But the 2022 edition contains few major changes. They include allowing trusts to enter into most indemnities without prior approval, and relaxing restrictions on related party transactions for religious authorities.

The limited reforms – despite the recent schools white paper and plans for new academy trust standards – could reflect the current political limbo before a new prime minister takes office.

The government is also still reeling from a major backlash against its schools bill, dubbed a ministerial “power grab” that threatened academy freedoms.

The Education and Skills Funding Agency tweeted that it was “sorry” the document was later than in previous years. “This year’s edition places no new requirements on trusts and we hope this will make implementation more straightforward for you,” ESFA said.

The timing of the publication gives schools less than six working days until the new handbook takes effect. It leaves leaders, finance and governance professionals, boards and members at more than 2,500 trusts – as well as auditors – with little time to ensure they are acting in line with the rules.

Trusts which fail to comply with the handbook risk breaching their funding agreements with the government.

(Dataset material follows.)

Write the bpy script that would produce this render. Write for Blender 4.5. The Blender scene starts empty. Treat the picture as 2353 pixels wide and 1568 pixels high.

The sector had voiced frustration at the delay. Phil Reynolds, CEO of school finance consultancy PLR Advisory, called earlier this month for “some common courtesy” from ESFA, clarifying the situation.

Academies minister Baroness Barran writes in the foreword that there are only a “small number of changes to ensure the right level of day-to-day autonomy”.

The four stated changes include removing the need for trusts to seek ESFA approval for more expensive indemnities if they are in the “normal course of business”.

These are described in linked documents as unavoidable costs trusts could reasonably assume to be authorised. Any novel, contentious or repercussive indemnities still require approval. Indemnities typically involve offering compensation if contractual obligations are not met.

Separate new guidance on handling indemnities also states trusts are now expected to maintain contract registers of known indemnities.

Another change loosens restrictions on religious authorities’ provision of services to help trusts develop their religious character and ethos.

Currently related parties can only provide trusts with such services if they are at cost and follow open, fair competition, but there is an exemption for dioceses. This has been widened to cover all religious authorities.

The handbook also makes clear that trusts only need prior ESFA approval before they issue the special – non-contractual – part of any severance payment.

The previous handbook implied they could not make severance payments per se before any package including a special element was signed off. Many staff are contractually entitled to severance payments.

A fourth change in the latest edition confirms a loosening of reporting burdens on trusts, though it has already been announced previously. Trusts no longer have to submit an academies budget forecast return outturn or BFRO each May, submitting only the annual academies budget forecast return or BFR.

Reynolds told Schools Week: “It’s welcome there’s not any significant changes at a time when school leaders are worrying about things like balancing budgets and getting ready for another school year. The question will be what comes next year.”